Our project is just getting started; it's an inspiration for a possible larger and broader analysis of the media portrayal of the war in Ukraine. We could continue scraping media sources and follow the development of language over even a longer period of time. We could also focus deeper on the initial idea for our project and analyze news articles from Czech disinformation news portals. Another option is to look specifically and in more detail at each media or switch to media analysis of other countries.
Media/news scraping and text analysis can also be used to confirm expert claims about the types of narratives media choose to use when covering the war in Ukraine.
Mario Manenti from the London School of Economics analyzed the media coverage of several major international news channels and found an interesting narrative pattern. The pattern suggests that Ukrainian citizens are more "deserving of sympathy" than victims of other military conflicts, outside the Western world in particular.
He's suggesting the reason for such a media narrative is Eurocentric bias backed by several social theories, including humans' tribal nature with its us vs. them divisions. According to this theory, we tend to express prosocial behavior - helpful and supportive behavior in particular - toward people we consider part of our social group. English presenter Peter Dobbie from Al Jazeera described Ukrainian refugees fleeing war as "a normal European family you could live next to".

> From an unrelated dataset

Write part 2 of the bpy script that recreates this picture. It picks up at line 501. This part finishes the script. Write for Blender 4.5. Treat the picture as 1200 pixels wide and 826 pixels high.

Melissa de Witte from Stanford University takes a different angle on this issue. When a conflict breaks out, media interest generally skyrockets internationally. Media attention perseveres until the conflict is resolved or it becomes evident that the conflict will not end quickly. The russo-Ukrainian war has been a story of prime importance; it was also relatively easy for international journalists to visit the country. Also, it helps if the covered country is democratic and follows the principles of media freedom. There is no correlation between the scale of the humanitarian disaster and the extent of coverage of the story in the Western media, though. It's true that Ukraine is obviously getting a lot of attention right now, unlike other wars. Gradually, however, even the war in Ukraine may receive only episodic coverage, which can be partially influenced by the high financial costs of foreign journalism.
The claims of academics, sociologists, or journalists could be the subject of further research, where it would be possible to use textual analysis and support the research with data. It would be possible to explore in more detail how the media cover various conflicts in the world or how media interest changes depending on the duration of the conflict. We believe that textual analytics has huge potential, including media in languages other than English.